Ligação Corunha-Ferrol
Em 2008, quando em companhia do Joaquim Tavares e do José Botelho fizemos o Santiago-Finisterra - Muxia,  já tinha ficado no ar a intenção de fazermos um  Caminho em 2009,  mais tarde decidimos que seria o Caminho Inglês, a partir de Ferrol. Também o poderíamos ter percorrido a partir da Corunha ou mesmo Ribadeo, a dúvida subsistiu quase até ao fim.

Em Ferrol, para além se tomar o pequeno almoço, aproveitámos para visitar e fotografar a cidade natal do Caudilho, o General Franco, figura controversa e incontornável que marcou sem dúvida um longo período da história de Espanha e peninsular.

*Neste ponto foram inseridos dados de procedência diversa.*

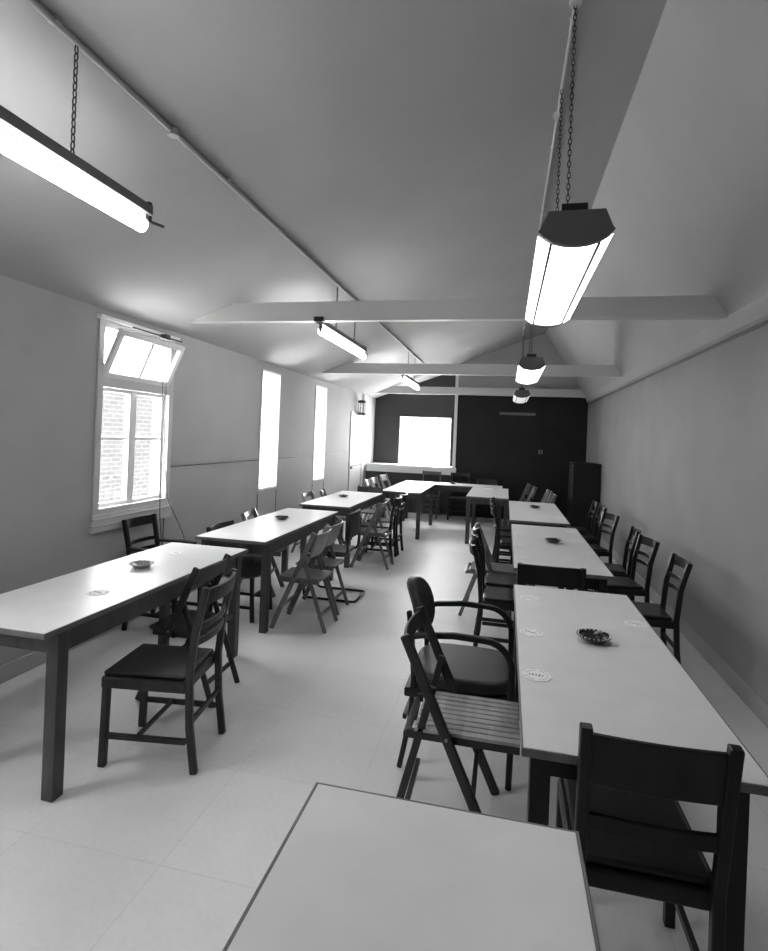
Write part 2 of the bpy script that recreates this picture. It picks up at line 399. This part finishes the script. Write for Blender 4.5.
# wall lantern by the far left corner
g = empty('hanging_lantern', (XL + .10, 10.9, 2.09)); tag(g, 'small dark lantern with glass cylinder hanging by the door at far left', 'lantern')
MB().lathe([(.0, 0), (.085, 0), (.09, .02), (.07, .045), (.0, .05)], 18).build('base', 'black', g, smooth=True)
MB().lathe([(.0, .25), (.075, .25), (.09, .27), (.07, .30), (.0, .31)], 18).build('cap', 'black', g, smooth=True)
MB().lathe([(.045, .05), (.045, .25)], 18).build('glass_cylinder', 'glass', g, smooth=True)
for a in range(4): MB().tube([(.07 * cos(a * pi / 2 + .6), .07 * sin(a * pi / 2 + .6), .03), (.07 * cos(a * pi / 2 + .6), .07 * sin(a * pi / 2 + .6), .27)], .006, 6).build('rod', 'black', g, smooth=True)
MB().tube([(0, 0, .31), (0, 0, zl(XL + .10) - 2.09)], .004, 6).build('hanging_wire', 'capgrey', g)
# unlit strip light + switch with its conduit on the dark wall
g = empty('strip_light', (.2, Y1, 2.22)); tag(g, 'small unlit strip light mounted high on the dark far wall', 'wall light')
MB().box(-.37, .37, -.05, 0, .0, .055).build('housing', 'grey', g, bevel=.006)
MB().box(-.33, .33, -.075, -.05, .008, .04).build('diffuser', 'grey', g, bevel=.01)
g = empty('light_switch', (.70, Y1, 1.42)); tag(g, 'small light switch with a dark conduit above it on the dark wall', 'switch')
MB().box(-.045, .045, -.03, 0, 0, .08).build('switch_plate', 'grey', g, bevel=.004)
MB().box(-.010, .010, -.040, -.028, .02, .05).build('switch_rocker', 'black', g)
MB().tube([(0, -.012, .08), (0, -.012, 1.1)], .010, 8).build('conduit', 'dark', g)

# dark cupboard against the right wall
g = empty('cupboard', (1.36, 10.2, 0)); tag(g, 'dark low cupboard in the far right corner against the wall', 'cupboard')
MB().box(-.20, .23, -.33, .33, .06, 1.30).build('body', 'dark', g, bevel=.004)
MB().box(-.19, .22, -.31, .31, 0, .06).build('plinth', 'dark', g)
MB().box(-.22, .24, -.35, .35, 1.30, 1.33).build('top_board', 'dark', g, bevel=.004)
for s in (-1, 1):
    dd = MB().box(-.215, -.20, s * .165 - .158, s * .165 + .158, .09, 1.27).build('door', 'dark', g, bevel=.003)
    MB().lathe([(.0, 0), (.012, 0), (.015, .015), (.0, .02)], 10, (0, 0, 0)).build('knob', 'grey', dd, smooth=True).matrix_local = Matrix.Translation((-.215, s * .03, .7)) @ Matrix.Rotation(radians(-90), 4, 'Y')

# ------------------------------------------------------------------ tables
HT = .77
def table(x0, x1, y0, y1, label, group, frame='twood', h=HT, leg=.062, lw=.006):
    g = empty('table', ((x0 + x1) / 2, (y0 + y1) / 2, 0)); tag(g, label, 'table', group)
    a, b = (x1 - x0) / 2, (y1 - y0) / 2
    tp = MB().box(-a + lw, a - lw, -b + lw, b - lw, h - .024, h).build('tabletop', 'top', g)
    MB().box(-a, a, -b, -b + lw, h - .026, h - .001).box(-a, a, b - lw, b, h - .026, h - .001) \
        .box(-a, -a + lw, -b + lw, b - lw, h - .026, h - .001).box(a - lw, a, -b + lw, b - lw, h - .026, h - .001).build('lipping', 'lip', tp, bevel=.002)
    i, ii = (.030 if frame == 'ewood' else .008), .085
    MB().box(-a + i + leg, a - i - leg, -b + ii + .012, -b + ii + .034, h - .125, h - .024).box(-a + i + leg, a - i - leg, b - ii - .034, b - ii - .012, h - .125, h - .024) \
        .box(-a + i + .012, -a + i + .034, -b + ii + leg, b - ii - leg, h - .125, h - .024).box(a - i - .034, a - i - .012, -b + ii + leg, b - ii - leg, h - .125, h - .024).build('apron', frame, g)
    for sx in (-1, 1):
        for sy in (-1, 1):
            cx, cy = sx * (a - i - leg / 2), sy * (b - ii - leg / 2)
            MB().box(cx - leg / 2, cx + leg / 2, cy - leg / 2, cy + leg / 2, 0, h - .024).build('leg', frame, g, bevel=.004)
    return g
GR = 'long tables in the right row'; GL = 'long tables in the left row'; GU = 'tables joined in a U at the far end'
table(0.077, 0.737, 1.632, 3.48, 'long pale-topped table nearest in the right row, with four beer mats', GR, 'ewood')
table(0.081, 0.752, 3.932, 6.016, 'second pale-topped table from the camera in the right row', GR, 'ewood')
table(0.065, 0.725, 6.311, 8.336, 'farthest pale-topped table of the right row, short of the U of tables', GR, 'ewood')
table(-2.516, -1.868, 1.917, 3.765, 'white-topped table nearest in the left row, below the open window', GL)
table(-2.497, -1.863, 4.05, 6.006, 'white-topped table second in the left row, with folding chairs along its aisle side', GL)
table(-2.516, -1.853, 6.409, 8.257, 'white-topped table farthest in the left row, before the far U of tables', GL)
table(-1.995, -1.322, 8.65, 10.42, 'pale table forming the left arm of the far U', GU)
table(-0.595, 0.069, 8.611, 10.42, 'pale table forming the right arm of the far U', GU)
table(-1.986, -0.039, 10.439, 11.029, 'long pale table closing the U under the back window', GU)
table(-0.442, 0.197, 0.049, 1.322, 'corner of a pale table with dark edging at the bottom of the picture', None, 'mwood', lw=.009)

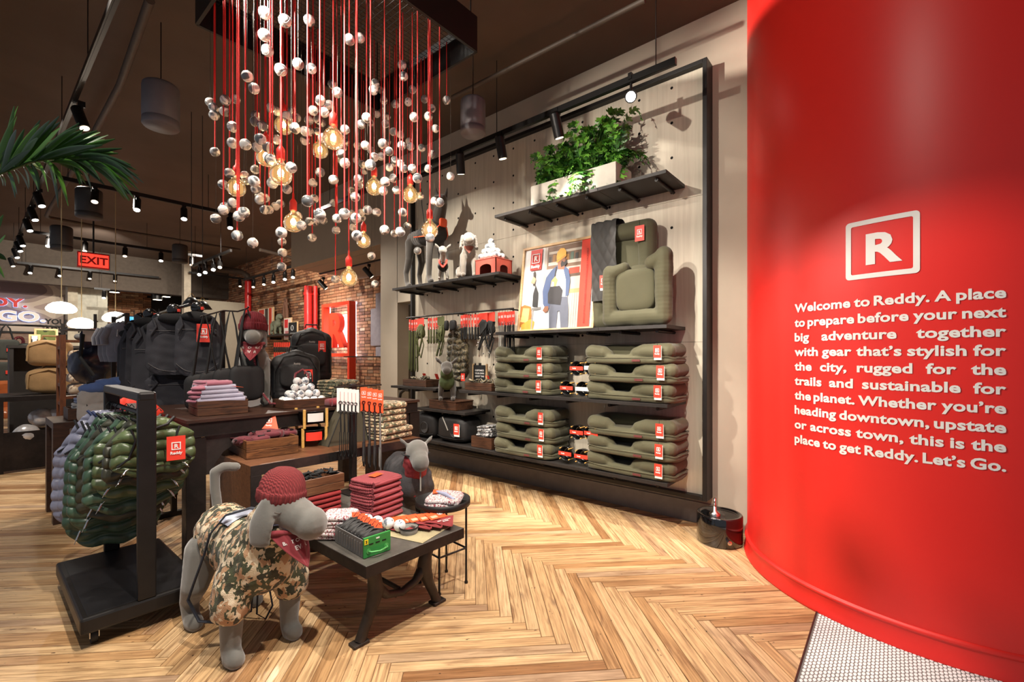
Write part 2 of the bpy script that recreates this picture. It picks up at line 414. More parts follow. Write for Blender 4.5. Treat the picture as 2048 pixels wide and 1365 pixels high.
O('mosaic_tiles', b, mat('tile_white', (232, 232, 232), .25, var=.05), tf, kind='stuff')
O('edge_strip', B().box((2.0, TY-.004, .003), (7.0, .007, .012)), mat('strip_dark', (70, 60, 54), .4, .7), tf)
# ---- right wall, its skirting, recess and the bulkhead running on from it
M_WALL = mat('wall_taupe', (176, 164, 146), .85, var=.04, scale=3)
wr = struct('wall_right', B().box((4.1, 2.14, 2.15), (.2, 6.08, 4.3)).box((4.1, 5.75, 2.15), (.2, .42, 4.3)).box((4.1, 5.36, 3.25), (.2, .38, 2.1)).box((4.32, 5.36, 1.1), (.06, .6, 2.2)), M_WALL)
struct('trim_1', B().box((4.1, 7.45, 3.71), (.2, 2.99, 1.18)).box((5.2, 7.45, 3.70), (2.0, 2.97, 1.175)), mat('bulkhead_paint', (150, 136, 118), .85, var=.04, scale=3))
struct('wall_side', B().box((5.05, 5.96, 2.15), (1.9, .04, 4.3)), M_WALL)
struct('baseboard_right', B().box((3.99, 3.2, .085), (.02, 4.1, .17)).box((3.985, 3.2, .172), (.012, 4.1, .012)), mat('skirting_grey', (112, 106, 104), .6))
# ---- ceiling and the dark beam line at the back
struct('ceiling', B().box((2.4, 8.5, 4.34), (7.6, 23, .08)), mat('ceiling_paint', (92, 76, 64), .9, var=.12, scale=1.5))
struct('trim_2', B().box((2.6, 17.0, 3.8), (6.4, .3, 1.0)), mat('soffit_paint', (92, 82, 72), .9))
# ---- brick wall
def brick_mat():
    t = NT('brick'); g = t.add('ShaderNodeNewGeometry'); tc = t.add('ShaderNodeTexCoord')
    r = t.ramp(g.outputs['Random Per Island'], [(0, (112, 74, 52)), (.2, (162, 110, 78)), (.5, (184, 130, 92)), (.75, (196, 148, 108)), (.9, (132, 98, 76)), (1, (214, 182, 146))])
    n = t.noise(14, 4, tc.outputs['Object']); m = t.add('ShaderNodeMixRGB', blend_type='MULTIPLY'); m.inputs[0].default_value = .55
    t.link(r, m.inputs[1]); t.link(t.ramp(n.outputs[0], [(.3, (120, 110, 104)), (.7, (255, 255, 255))]), m.inputs[2]); t.link(m.outputs[0], t.b.inputs['Base Color'])
    t.b.inputs['Roughness'].default_value = .9; t.bump(n.outputs[0], .5, .01); return t.m
M_BRICK = brick_mat(); BX = 5.5
M_MORTAR = mat('mortar', (172, 148, 120), .95, var=.2, scale=20)
wbk = struct('wall_brick', B().box((BX+.14, 12.4, 2.15), (.2, 13.3, 4.3)), M_MORTAR)
def bricks(x, y0, y1, z0, z1, axis='Y', L=.215, H=.07, near_=None):
    b = B(); k = 0; z = z0
    while z < z1:
        y = y0-(L/2 if k % 2 else 0)
        while y < y1:
            ln = (L/2 if R_.random() < .12 else L); px = R_.uniform(0, .008)
            c = (x+.025-px, y+ln/2, z+H/2)
            if axis == 'Y': b.box(c, (.05, ln-.012, H-.012))
            else: b.box((y+ln/2, x+.025-px, z+H/2), (ln-.012, .05, H-.012))
            y += ln
        z += H; k += 1
    return b
O('brick_courses', bricks(BX, 7.6, 17.6, .01, 4.28), M_BRICK, wbk, kind='stuff')
# ---- back of the shop
yb = 18.0
def mural_mat():
    t = NT('camo_mural'); tc = t.add('ShaderNodeTexCoord'); n = t.noise(.95, .6, tc.outputs['Object'], .4, dist=.5)
    t.link(t.ramp(n.outputs[0], [(0, (126, 110, 108)), (.43, (166, 148, 136)), (.5, (208, 192, 172)), (.58, (178, 158, 146))], 'CONSTANT'), t.b.inputs['Base Color']); t.b.inputs['Roughness'].default_value = .8; return t.m
pA = gy(0, 664, yb); pB = gy(134, 664, yb); pT = gy(134, 555, yb)
wb = struct('wall_back', B().box(((pB.x-3)/2, yb+.1, (pA.z+4.3)/2), (pB.x+3, .2, 4.3-pA.z)), mural_mat())
O('plank_panelling', B().box(((pB.x-3)/2, yb+.1, pA.z/2), (pB.x+3, .2, pA.z)), wood('grey_boards', (120, 98, 84), (168, 142, 122), .8, (1.5, 10, 12)), wb)
O('panel_rail', B().box(((pB.x-3)/2, yb-.02, pA.z), (pB.x+3, .05, .05)), M_BLACK, wb)
for k in range(9): O('board_joint', B().box(((pB.x-3)/2, yb-.003, .12+k*.19), (pB.x+3, .012, .008)), M_BLACK, wb)
c0 = gy(134, 600, 17.6); c1 = gy(154, 600, 17.6); c2 = gy(215, 600, 17.6); c3 = gy(366, 600, 17.6)
struct('wall_return', B().box(((c0.x+c1.x)/2, 17.7, 2.0), (c1.x-c0.x, .5, 4.0)), mat('cream_paint', (206, 196, 172), .8))
struct('wall_white', B().box(((c1.x+c2.x)/2, 17.75, 2.0), (c2.x-c1.x, .3, 4.0)), mat('offwhite_paint', (206, 204, 188), .85))
struct('wall_far', B().box(((c2.x+c3.x)/2+.7, 19.0, 2.15), (c3.x-c2.x+2.2, .1, 4.3)), mat('black_back', (24, 22, 21), .9))
d0, d1 = gy(217, 600, 18.85), gy(290, 600, 18.85)
wf = struct('wall_brick_far', B().box(((d0.x+d1.x)/2, 18.93, 1.9), (d1.x-d0.x, .06, 3.8)), M_MORTAR)
O('brick_courses', bricks(18.86, d0.x, d1.x, .9, 3.6, 'X'), M_BRICK, wf, kind='stuff')
# grey partition at the back and slim white post
q0, q1 = gy(383, 598, 15.0), gy(515, 607, 15.0)
struct('wall_partition', B().box(((q0.x+q1.x)/2+.1, 15.05, q0.z/2-.0), (q1.x-q0.x+.2, .1, q0.z)), mat('partition_paint', (158, 150, 132), .85, var=.03))
q2 = gy(368, 600, 14.8)
struct('post', B().box((q2.x+.085, 14.9, 2.15), (.17, .2, 4.3)), mat('post_paint', (190, 180, 160), .8))
# wall lettering at the back
def wordsign(name, s, right_px, base_px, h_px, m, lab, Y=yb-.09, depth=.05, halo=None, sx=1.35, ml=None):
    p = gy(right_px, base_px, Y); h = h_px/F_*(p.x*S_+p.y*C_)
    e = E(name, lab, 'sign', (p.x, p.y, p.z))
    me = text(s, h/.72, depth/2, .04, 'RIGHT', 1.05, sx)
    O('letters', me, m, e, (0, 0, 0), (PI/2, 0, 0))
    O('back_plate', text(s, h/.72, .004, .055, 'RIGHT', 1.05, sx), halo, e, (0, depth/2+.02, 0), (PI/2, 0, 0))
    return e
wordsign('letter_sign', 'REDDY.', 55, 615, 16, glow('letter_red', (205, 44, 34), .25), 'raised red letters REDDY on the camouflage wall', halo=glow('halo_blue', (170, 195, 255), 1.6))
wordsign('letter_sign', "LET'S GO.", 92, 644, 19, glow('letter_lit', (226, 214, 200), .35), "glowing white letters LET'S GO below the red ones", halo=glow('halo_blue', (150, 185, 255), 3.0))
sg = E('letter_sign', 'black words painted on the off-white back wall', 'sign', gy(196, 652, 17.58))
for k, s in enumerate(('YOUR NEXT', 'ADVENTURE', 'STARTS HERE')): O('word', text(s, .19, .003, .04, 'RIGHT'), mat('ink_black', (22, 22, 22), .7, var=0), sg, (0, 0, -k*.21), (PI/2, 0, 0))
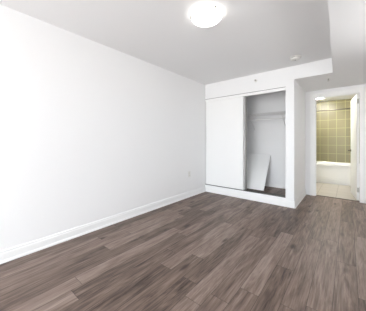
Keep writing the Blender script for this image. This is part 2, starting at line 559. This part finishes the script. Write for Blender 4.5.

Ferrol - Praça do Caudilho

Para além de uma volta pelo centro histórico, aproveitámos para espreitar o arsenal da marinha espanhola. No Porto Antigo, iniciámos o Caminho, precisamente junto ao marco que o assinala. Prosseguimos paralelos à baia de Ferrol até chegar a Neda, onde dormíramos na véspera e onde nos cruzámos com a sinalização do caminho que leva ao santuário de Santo André de Teixido.

Ponte pedonal - Neda
Também conhecido como Santo André de Lonche ou Santo André do Cabo do Mundo e que se situa  a cerca de 12 km de Cedeira, no meio da serra da Capelada, em redor da costa de Ortegal,escondido entre penhascos e bosques, numa zona de escarpada orografia, o lugar está protegido de temporais, com características de promontórios celtas, que procuravam espaços mágicos que penetrassem no mar.

Assim, de Neda seguimos para Fene, passando perto dos estaleiros e a partir desta localidade subimos um monte até encontrarmos a estrada paralela ao Caminho que nos levou a Cabanas, 

Playa da Magdalena - Cabanas
Antes, porém, o Botelho e o Joaquim, enquanto bebiam a sua cervejinha resolveram  tirar todas as medidas da praia de Cabanas!!  No meu caso preferi adoptar uma atitude mais deinteressada, face à paisagem das montanhas!!!


Em Pontedeume  apreciei o seu excelente enquadramento paisagístico, onde a ponte, a baia e a Torre dos Andrades são, sem dúvida, os seus ex-libris.
Pontedeume
Depois de Bañobre, cruzámos a ponte medieval sobre o río Baxoi, coincidindo com o Caminho Real, andámos cerca 300m. por um caminho de terra até chegar a Miño , onde gozámos um banho na ria e nos deliciámos com a cozinha galega, num restaurante integrado na zona verde contígua à praia.

 Ponte medieval sobre o río Baxoi,
Particularmente saboreei uns magníficos Chipirones, enquanto o Quim e o Zé se entretiveram com um bem confeccionado prato de carne de cerdo  e batatinhas fritas.

Após o banho na praia e a farta refeição, quem iria vencer a subida de forte inclinação, apenas pela sombra de proveniente de frondosos bosques de carvalhos e castanheiros, para chegar a Betanzos?!

Praça central de Betanzos, antiga capital da Galiza

Mas, lá tivemos que prosseguir para  a bonita cidade Betanzos, antiga capital da Galiza, onde decidimos pernoitar. Trata-se de uma cidade tipicamente galega, banhada pela ria que lhe dá o nome e a graça.

O Caminho Inglês caracteriza-se sobretudo pelo verde dos bosques, com uma primeira parte a decorrer paralela à ria de Ferrol e depois de Betanzos. As duas subidas de relevo mais acentuado, embora difíceis, também não nada que não se possa fazer.

Peregrinos a cavalo no Caminho Inglês
É um Caminho tranquilo onde se convive muito bem com a natureza e a pacatez do quotidiano rural galego. A sombra dos bosques na maior parte do seu trajecto ajuda a torná-lo bastante agradável de percorrer.

Os Três Santiagos Matamouros 
A chegada a Santiago é sempre mítica, com o aproximar da Praça do Obradoiro sente-se mais presente o espírito do Caminho . Quase em sobreposição à alegria de mais uma etapa cumprida, é indisfarçável uma certa nostalgia, ficando a ideia, quase o compromisso, de repetir no ano seguinte.